Essay on William Wordsworth
William Wordsworth’s understanding of the relationship between man
and nature
One of the reasons why Wordsworth has his place among the Romantic poets is his
unique philosophy about poetry, man and nature. “What he has to tell us of the workings of his
mind is neither simple nor easy to understand; his attitudes towards nature and its influences on
man are extremely complicated, and have been long and laboriously discussed from every
possible standpoint.”(Drabble, 1966, p.73).
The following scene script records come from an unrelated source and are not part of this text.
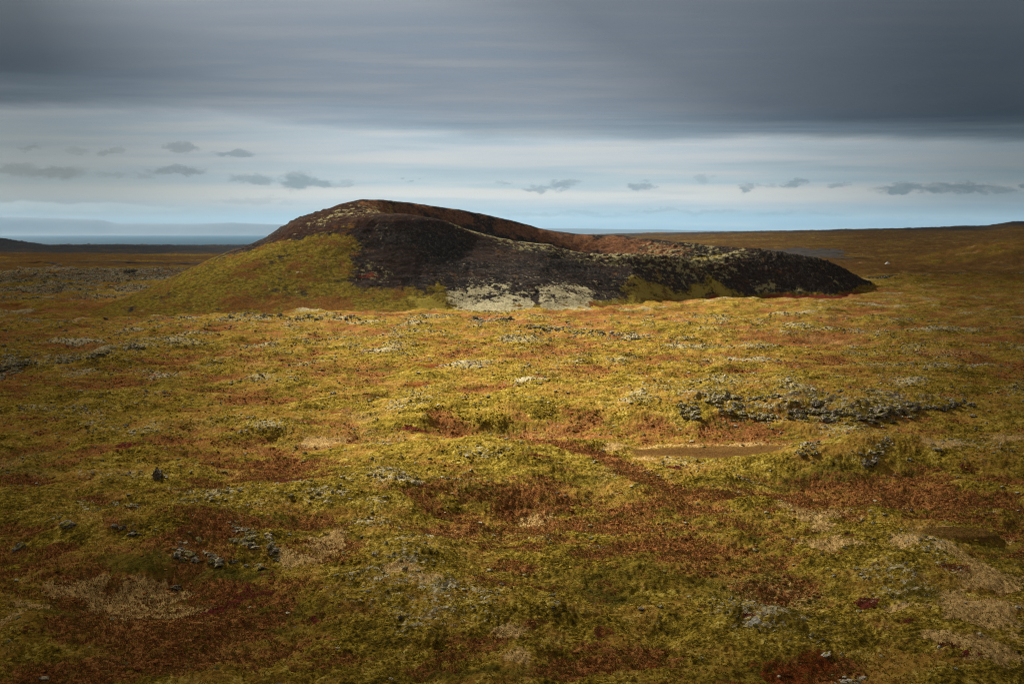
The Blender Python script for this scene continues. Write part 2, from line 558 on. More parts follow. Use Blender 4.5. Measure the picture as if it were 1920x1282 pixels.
def land_material(name, crater=False):
    m, T = new_mat(name)
    pos = T.n('ShaderNodeTexCoord').outputs['Object']
    A = T.n('ShaderNodeAttribute', attribute_name='cover_a')
    B = T.n('ShaderNodeAttribute', attribute_name='cover_b')
    ra = T.n('ShaderNodeSeparateColor'); T.put(ra.inputs[0], A.outputs['Color'])
    rb = T.n('ShaderNodeSeparateColor'); T.put(rb.inputs[0], B.outputs['Color'])
    heath, tan, lich, rock = ra.outputs[0], ra.outputs[1], ra.outputs[2], A.outputs['Alpha']
    green, crim, orange, brown = rb.outputs[0], rb.outputs[1], rb.outputs[2], B.outputs['Alpha']
    n_big = T.noise(pos, .045, 3, .5)
    n_mid = T.noise(pos, .45, 4, .6)
    n_fine = T.noise(pos, 2.1, 5, .65)
    n_fine2 = T.noise(T.vm('ADD', pos, (31.7, 12.1, 5)), 3.4, 4, .65)
    n_c = T.noise(T.vm('ADD', pos, (81.7, -42.1, 9)), 1.1, 5, .64)
    clump = T.vor(pos, 1.7)

    def sel(w, n, k=1.0, s=.12):
        return T.ramp(T.m('ADD', w, T.m('MULTIPLY', T.m('SUBTRACT', n, .5), k * 1.9)), .5 - s, .5 + s)

    n_coarse = T.noise(T.vm('ADD', pos, (11, 71, 3)), .11, 4, .6)
    n_mix = T.m('ADD', T.m('MULTIPLY', n_fine, .50), T.m('ADD', T.m('MULTIPLY', n_mid, .34), T.m('MULTIPLY', n_coarse, .16)))
    moss = T.cramp(n_mix, [(.395, (.034, .027, .007)), (.445, (.100, .070, .011)), (.495, (.22, .150, .018)), (.54, (.35, .245, .032)), (.60, (.60, .49, .14))])
    moss = T.mix(T.ramp(n_fine2, .44, .34, 0, .55), moss, MOSS_SHADE)
    moss = T.mix(T.ramp(n_coarse, .48, .64, 0, .62), moss, (.29, .140, .032))
    moss = T.mix(T.ramp(clump, .5, .9, 0, .35), moss, MOSS_SHADE)  # dark gaps: shade between clumps put into the moss colour
    c = T.mix(sel(green, n_fine, 1.0, .25), moss, T.cramp(n_mix, [(.38, (.032, .029, .007)), (.5, (.100, .080, .013)), (.62, (.22, .165, .028))]))
    hmix = T.m('ADD', T.m('MULTIPLY', n_fine2, .5), T.m('ADD', T.m('MULTIPLY', n_c, .3), T.m('MULTIPLY', n_coarse, .2)))
    hc = T.cramp(hmix, [(.385, (.042, .021, .009)), (.445, (.110, .046, .015)), (.50, (.22, .084, .026)), (.55, (.33, .140, .042)), (.61, (.43, .24, .08))])
    hc = T.mix(T.ramp(n_mid, .50, .30, 0, .8), hc, (.130, .082, .016))
    c = T.mix(sel(heath, T.m('ADD', T.m('MULTIPLY', n_c, .6), T.m('MULTIPLY', n_mid, .4)), 1.0, .20), c, hc)
    c = T.mix(sel(brown, n_c, .8, .3), c, T.cramp(hmix, [(.36, (.042, .023, .009)), (.5, (.125, .064, .019)), (.64, (.24, .14, .045))]))
    c = T.mix(sel(orange, n_fine, 1.2, .2), c, T.mix(T.ramp(n_fine2, .35, .65), (.085, .022, .008), (.25, .068, .018)))
    c = T.mix(sel(crim, n_c, 1.3, .2), c, T.mix(T.ramp(n_fine2, .35, .65), (.060, .012, .010), (.17, .035, .026)))
    c = T.mix(sel(tan, n_fine, 1.1, .25), c, T.mix(T.ramp(n_fine2, .3, .7), TAN_B, TAN_A))
    rc = T.mix(T.ramp(n_fine, .42, .6), ROCK_A, ROCK_B)
    c = T.mix(sel(rock, n_fine, 1.3, .12), c, rc)
    lc = T.mix(T.ramp(n_fine2, .38, .58), LICH_B, LICH_A)
    lc = T.mix(T.ramp(n_fine, .40, .30), lc, ROCK_A)
    c = T.mix(sel(lich, n_c, 1.2, .12), c, lc)
    h = T.m('ADD', T.m('MULTIPLY', n_fine, 1.0), T.m('ADD', T.m('MULTIPLY', n_fine2, .5), T.m('MULTIPLY', clump, -.3)))
    finish(T, c, 1.0, h, 1.0, .25, .0)
    return m


def crater_material():
    m, T = new_mat('scoria_and_moss')
    pos = T.n('ShaderNodeTexCoord').outputs['Object']
    A = T.n('ShaderNodeAttribute', attribute_name='cover_a')
    B = T.n('ShaderNodeAttribute', attribute_name='cover_b')
    ra = T.n('ShaderNodeSeparateColor'); T.put(ra.inputs[0], A.outputs['Color'])
    rb = T.n('ShaderNodeSeparateColor'); T.put(rb.inputs[0], B.outputs['Color'])
    moss, redw, lich, speck = ra.outputs[0], ra.outputs[1], ra.outputs[2], A.outputs['Alpha']
    heath, crim, streak, brown = rb.outputs[0], rb.outputs[1], rb.outputs[2], B.outputs['Alpha']
    n_big = T.noise(pos, .03, 4, .55)
    n_mid = T.noise(pos, .14, 4, .6)
    n_f = T.noise(pos, .5, 5, .65)
    n_f2 = T.noise(T.vm('ADD', pos, (51, 12, 7)), 1.0, 4, .65)
    n_s = T.noise(T.vm('ADD', pos, (7, -33, 3)), .28, 5, .72)

    def sel(w, n, k=1.0, s=.12):
        return T.ramp(T.m('ADD', w, T.m('MULTIPLY', T.m('SUBTRACT', n, .5), k * 1.9)), .5 - s, .5 + s)
    c = T.cramp(T.m('ADD', T.m('MULTIPLY', n_f, .6), T.m('MULTIPLY', n_f2, .4)), [(.36, (.010, .0085, .0075)), (.48, (.026, .021, .018)), (.57, (.056, .045, .037)), (.66, (.15, .13, .10))])
    c = T.mix(T.ramp(n_big, .48, .62, 0, .5), c, T.mix(n_f, (.022, .014, .011), (.075, .045, .033)))
    c = T.mix(T.m('MULTIPLY', T.ramp(n_mid, .54, .66), T.ramp(n_f2, .50, .58)), c, (.16, .145, .105))
    c = T.mix(sel(brown, n_mid, .8, .3), c, T.mix(T.ramp(n_f, .35, .65), (.026, .014, .010), (.058, .033, .023)))
    rc = T.mix(T.ramp(n_f, .35, .65), (.105, .046, .023), (.22, .105, .050))
    c = T.mix(sel(redw, n_mid, .9, .25), c, rc)
    mc = T.mix(T.ramp(n_f, .38, .62), (.075, .057, .010), (.205, .148, .020))
    mc = T.mix(T.ramp(n_f2, .56, .72, 0, .8), mc, (.32, .25, .040))
    c = T.mix(sel(moss, n_s, 1.0, .14), c, mc)
    hc = T.mix(T.ramp(n_f2, .35, .65), (.085, .038, .012), (.20, .085, .022))
    c = T.mix(T.m('MULTIPLY', sel(heath, n_mid, 1.3, .25), .9), c, hc)
    c = T.mix(sel(crim, n_f, 1.2, .2), c, (.16, .034, .022))
    c = T.mix(sel(streak, n_f, 1.0, .2), c, T.mix(n_f2, (.20, .15, .02), (.36, .29, .06)))
    c = T.mix(sel(speck, n_s, 1.3, .07), c, T.mix(n_f2, (.14, .12, .050), (.34, .30, .15)))
    lc = T.mix(T.ramp(n_f2, .35, .6), (.22, .19, .105), (.44, .39, .235))
    c = T.mix(sel(lich, T.m('ADD', T.m('MULTIPLY', n_s, .6), T.m('MULTIPLY', n_f, .4)), 2.0, .10), c, lc)
    h = T.m('ADD', n_f, T.m('MULTIPLY', n_f2, .5))
    finish(T, c, 1.0, h, .8, .5, .0)
    return m


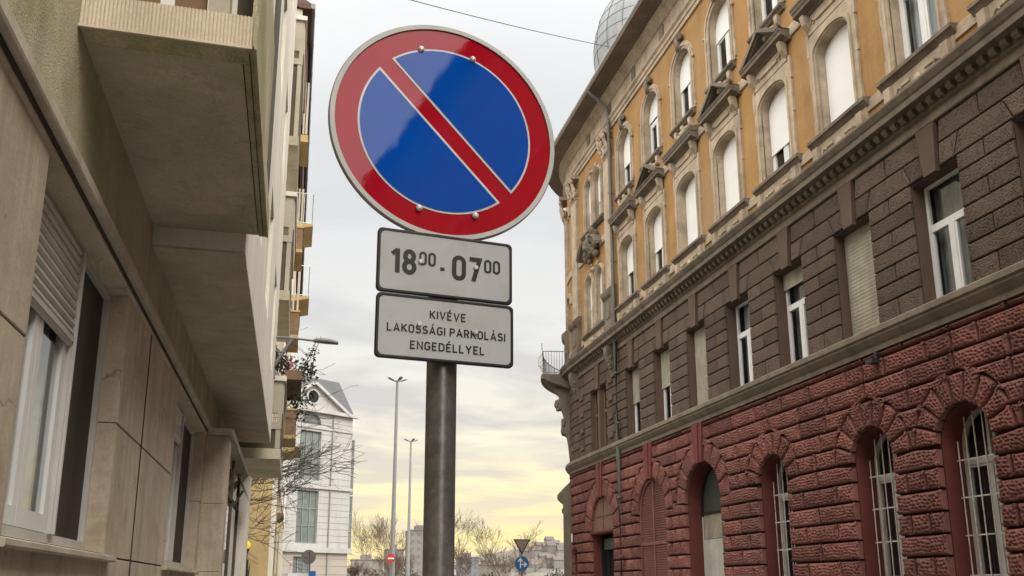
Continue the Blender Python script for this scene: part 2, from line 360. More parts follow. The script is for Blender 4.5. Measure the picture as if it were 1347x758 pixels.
# ------------------------------------------------------------------ no-parking sign on its pole
sa = R(6)
SU = Vector((math.cos(sa), math.sin(sa), 0)); SN = Vector((math.sin(sa), -math.cos(sa), 0)); SC = Vector((0.3316, 2.0408, 2.7491))
def S(u, v, o=0.0): return tuple(SC + SU*u + Vector((0, 0, v)) + SN*o)
def paint(name, col, rough=0.28, coat=0.6, grain=0.0):
    return mat(name, col, rough, 0.04, 3, coat=coat, spec=0.5, grain=grain, gscale=350)
def sheeting(name, col):
    m = mat(name, col, 0.6, 0.05, 3, coat=0.7, stain=tuple(x*0.8+0.01 for x in col), stain_amt=0.4, stain_scale=7, spec=0.0, grain=0.05, gscale=350)
    t = m.node_tree; N = t.nodes; b = N['Principled BSDF']
    b.inputs['Coat Roughness'].default_value = 0.006; b.inputs['Coat IOR'].default_value = 1.42
    geo = N.new('ShaderNodeNewGeometry'); v = N.new('ShaderNodeTexVoronoi'); v.inputs['Scale'].default_value = 260
    bp = N.new('ShaderNodeBump'); bp.inputs['Strength'].default_value = 0.02; bp.inputs['Distance'].default_value = 0.0004
    n2 = N.new('ShaderNodeTexNoise'); n2.inputs['Scale'].default_value = 9
    bp2 = N.new('ShaderNodeBump'); bp2.inputs['Strength'].default_value = 0.06; bp2.inputs['Distance'].default_value = 0.006
    t.links.new(geo.outputs['Position'], v.inputs['Vector']); t.links.new(v.outputs['Distance'], bp.inputs['Height'])
    t.links.new(geo.outputs['Position'], n2.inputs['Vector']); t.links.new(n2.outputs[0], bp2.inputs['Height']); t.links.new(bp.outputs[0], bp2.inputs['Normal'])
    t.links.new(bp2.outputs[0], b.inputs['Coat Normal'])
    return m
M['sign_red'] = sheeting('red_reflective_sheeting', (0.37, 0.005, 0.018))
M['sign_blue'] = sheeting('blue_reflective_sheeting', (0.001, 0.068, 0.39))
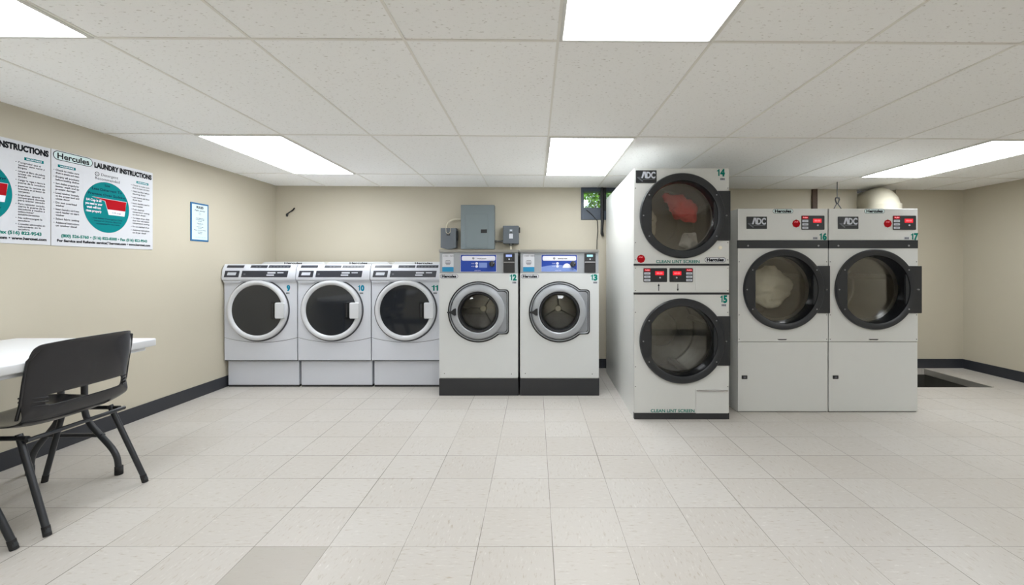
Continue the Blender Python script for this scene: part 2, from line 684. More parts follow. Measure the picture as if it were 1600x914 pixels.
for y in ROWY:
    bar_x(XL, XR, y)
k = -5
while gx(k, 2) < XR:
    if gx(k, YB) > XL:
        bar_y(k, YF, YB)
    k += 1
struct(ce.finish('ceiling'))

# back wall, with the basement window and the duct opening
WX0, WX1, WZ0 = 0.42, 1.25, 1.68
DX0, DX1, DZ0 = 3.55, 3.99, 1.62
bw = MB()
T = 0.20
bw.box(XL - .15, WX0, YB, YB + T, -.06, 2.12, 'wall_paint')
bw.box(WX0, WX1, YB, YB + T, -.06, WZ0, 'wall_paint')
bw.box(WX1, DX0, YB, YB + T, -.06, 2.12, 'wall_paint')
bw.box(DX0, DX1, YB, YB + T, -.06, DZ0, 'wall_paint')
bw.box(DX1, XR + .15, YB, YB + T, -.06, 2.12, 'wall_paint')
bw.box(DX0 - .02, DX1 + .02, YB + T - .01, YB + T + .01, DZ0 - .02, 2.12, 'recess_black')
struct(bw.finish('wall_back'))
lb = MB()
lb.box(XL - .15, XL, YF - .1, YB, -.06, 2.12, 'wall_paint')
struct(lb.finish('wall_left'))
struct(MB().box(XR, XR + .15, YF - .1, YB, -.06, 2.12, 'wall_paint').finish('wall_right'))
struct(MB().box(XL - .15, XR + .15, YF - .15, YF, -.06, 2.12, 'wall_paint').finish('wall_front'))
BH = 0.105


def board(x0, x1, y0, y1, name):
    b = MB()
    b.box(x0, x1, y0, y1, 0.0, BH, 'baseboard_vinyl', bevel=0.002)
    struct(b.finish(name))


board(XL, XL + .008, YF, YB, 'baseboard_left')
board(XR - .008, XR, YF, YB, 'baseboard_right')
board(XL + .008, XR - .008, YB - .008, YB, 'baseboard_back')
board(XL + .008, XR - .008, YF, YF + .008, 'baseboard_front')
# brown painted strip up the back wall, and caulk strip
struct(MB().box(3.03, 3.085, YB - .03, YB, 0.11, zc(3.05), 'brown_paint', bevel=.003).finish('trim_1'))

# window
wf = MB()
wi = [(WX0, WX0 + .03), (WX1 - .03, WX1)]
fy0, fy1 = YB - .012, YB + .10
for a, b in wi:
    wf.box(a, b, fy0, fy1, WZ0, 2.05, 'window_frame_paint', bevel=.004)
wf.box(WX0, WX1, fy0 + .002, fy1, WZ0, WZ0 + .135, 'window_frame_paint', bevel=.006)
wf.box(WX0, WX1, fy0 + .002, fy1, 2.00, 2.05, 'window_frame_paint', bevel=.004)
wf.box(WX0 + .235, WX0 + .285, fy0 + .001, fy1, WZ0 + .1, 2.05, 'seal_shade_black', bevel=.004)
wob = struct(wf.finish('window_1'))
MB().box(WX0 + .03, WX0 + .235, YB + .06, YB + .066, WZ0 + .135, 2.0, 'window_glass').finish('pane', wob)
MB().box(WX0 + .285, WX1 - .03, YB + .06, YB + .066, WZ0 + .135, 2.0, 'window_glass').finish('pane', wob)
MB().box(WX0 + .03, WX0 + .235, YB + .05, YB + .062, WZ0 + .135, WZ0 + .145, 'seal_shade_black').box(WX0 + .225, WX0 + .235, YB + .05, YB + .062, WZ0 + .145, 2.0, 'seal_shade_black').finish('pane_gasket', wob)

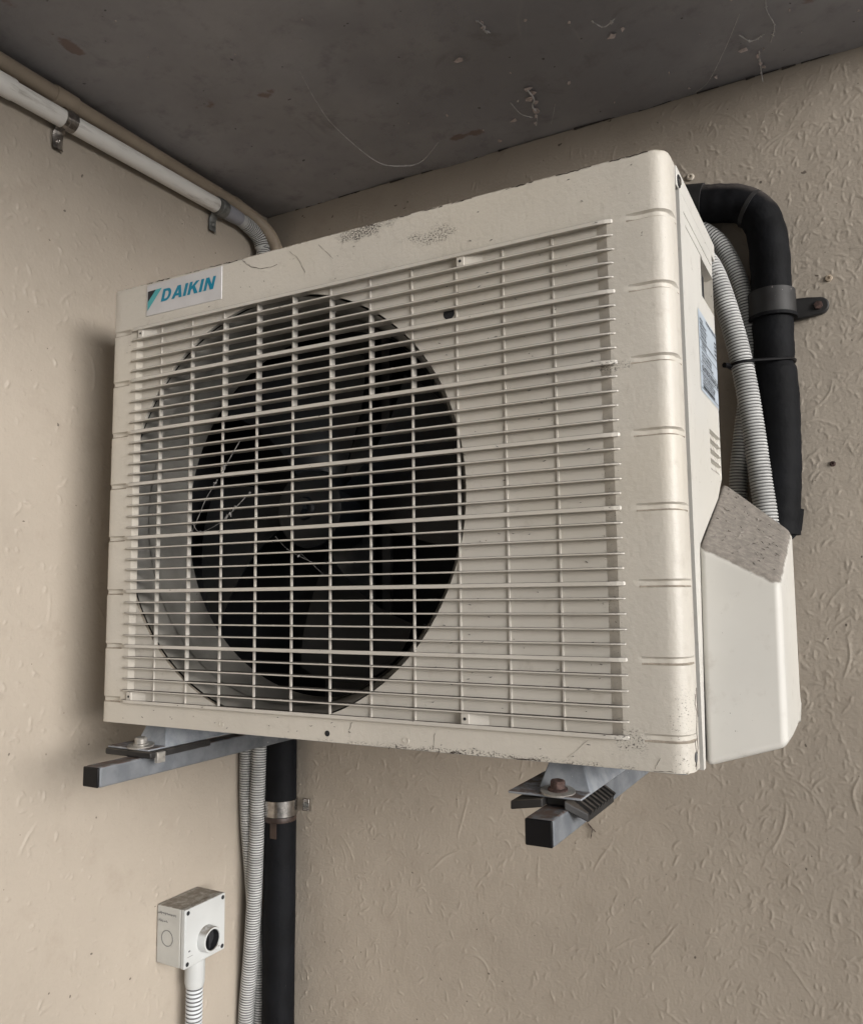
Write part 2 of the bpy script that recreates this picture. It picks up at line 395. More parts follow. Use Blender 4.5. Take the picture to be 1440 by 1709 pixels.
# crumbs of dark filler in the joint between ceiling and wall
mb = MB()
for i in range(34):
    x = rnd.uniform(-0.1,0.9); r = rnd.uniform(0.0008,0.0018)
    mb.tube([(x,DW-0.001,H-r*0.4),(x+rnd.uniform(0.006,0.03),DW-0.0015,H-r*0.5)], [r,r*0.5], 6)
mb.build('joint_filler', simple("dark_joint", (0.05,0.045,0.042),0.8), oc, kind='stuff')
# paint flakes on the ceiling
mb = MB()
def flake(x,y,r,asp=1.0,drop=0.004):
    n = rnd.randint(5,8); a0 = rnd.uniform(0,6.28); pts = []
    for k in range(n):
        a = a0+2*math.pi*k/n; rr = r*rnd.uniform(0.5,1.1); pts.append((x+math.cos(a)*rr*asp, y+math.sin(a)*rr, H-drop*rnd.uniform(0.2,1)))
    mb.add(pts+[(px_,py_,pz_-0.0007) for px_,py_,pz_ in pts], [tuple(range(n)),tuple(range(2*n-1,n-1,-1))]+[(k,(k+1)%n,n+(k+1)%n,n+k) for k in range(n)])
for x,y,r,a in [(0.4255,0.300,0.006,1.2),(0.428,0.312,0.0075,0.8),(0.418,0.322,0.006,1.4),(0.425,0.333,0.005,1),(0.417,0.352,0.007,0.9),(0.412,0.366,0.0035,1),(0.405,0.382,0.004,0.6),
                (0.3691,0.197,0.0065,1.3),(0.4249,0.157,0.004,1),(0.427,0.147,0.003,0.5),(0.475,0.17,0.003,1),(0.52,0.2,0.0025,1),(0.48,0.315,0.0045,0.8),(0.505,0.05,0.003,1.0),
                (0.717,0.399,0.006,0.45),(0.72,0.41,0.005,0.6),(0.715,0.384,0.004,0.4),(0.70,0.36,0.004,1.7),(0.66,0.40,0.004,0.8),(0.56,0.25,0.0045,1.5),(0.575,0.245,0.003,1.0),(0.34,0.40,0.003,1.8),
                (0.30,0.30,0.002,1),(0.24,0.29,0.002,1),(0.38,0.36,0.004,1.7),(0.62,0.18,0.002,1),(0.47,0.11,0.002,1),(0.76,0.31,0.003,0.5),(0.77,0.36,0.003,0.4)]:
    flake(x,y,r,a)
for i in range(36): flake(rnd.uniform(0.0,0.85), rnd.uniform(-0.1,0.41), rnd.uniform(0.0008,0.002))
mb.build('paint_flake', M_flake, oc, smooth=False, kind='stuff')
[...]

In Tintern Abbey, the poem with which Lyrical Ballads closes, for the first time we can
see his elaborate and complex passion for nature. Revisiting the banks of the river Wye after five
years makes the poet realize the influence of nature on the human mind. He places an emphasis
on how an adult develops from a child and how being absorbed in nature allows one a deeper
connection to humanity. He explains childhood as the stage of his life when he was learning
about the world and bonding to nature. As an adolescent he experienced nature instinctively and
perceived it as a mysterious and fearful place. This stage is described with the use of oxymorons
- “dizzy raptures”, “aching joys” and “wild ecstasies”. The memory of bonding to nature as a
child and as an adolescent reappears now when he’s matured and his mature mind offers him to
look at nature differently, thus he doesn’t comprehend nature only through his senses anymore
but applies thought to them. “In this poem we see Nature as Comforter, as a doorway into a state
of visionary trance-like insight, as the object of appetite, as the object of passion for the
picturesque; the nature of the ardent sightseer, as a source of the spirit of the world, or as the
physical embodiment of God himself, as the union or meeting point of the inner and outer
worlds, as the source of and guide to human morality,” and “as a source of simple joy and
pleasure.”(Drabble, 1966, p.73-74).
His poem I wandered lonely as a cloud isn’t just about the pleasure of seeing the
beautiful line of daffodils beside the lake but also about the happiness that image brought to him
when he happened to recollect it in tranquility while being bored in the busy and selfish city or
when he was in a pensive mood. This poem can be also interpreted as “an account of the
experience of poetic creation.”(Durrant, 1977, p.20). With the help of his imagination
Wordsworth shapes this crowd of daffodils in a pattern and changes their colour from yellow to
golden. This orderliness and brightness suggest switching a light on in the poet’s mind which
directs him in the creative act. Thus, in nature he finds inspiration and a way to become more
open to creativity as a poet.
In his sonnet Composed upon Westminster Bridge, Wordsworth mainly uses
personification in order to describe the unity of man and nature. He gives the city the ability to
wear the “beauty of the morning” as a garment and it is also referred to as person with a mighty
heart, the sun steeps “in his first splendor”, the river glides at ”his own sweet will” and the
houses “seem asleep”. With all these personifications Wordsworth suggests that nature is a living
being with a soul.
He was indeed very different from the poets of his age in his way of understanding
nature. Wordsworth developed his individual profound view on nature and its effect on
humankind. He believed that the spirit of God is present in the natural objects as well as in
human beings and that there is a dependent harmony between nature and man. “Nature reveals to
him, in ways without a number, fascinating and mysterious openings into the apparently
impenetrable depths of things.”(Hoskins, 1921, p.7).
List of references:
•
Drabble, Margaret. Literature in perspective – Wordsworth, ed. Kenneth H. Grose,
London: Evans Brothers Limited, 1966
•
Durrant, Geoffrey. William Wordsworth, ed. Robin Mayhead, Cambridge: Cambridge
University Press, 1977
•
Hoskins, Elizabeth, "The relation between man and nature in Wordsworth's poetry."
(1921). Electronic Theses and Dissertations. Paper 638.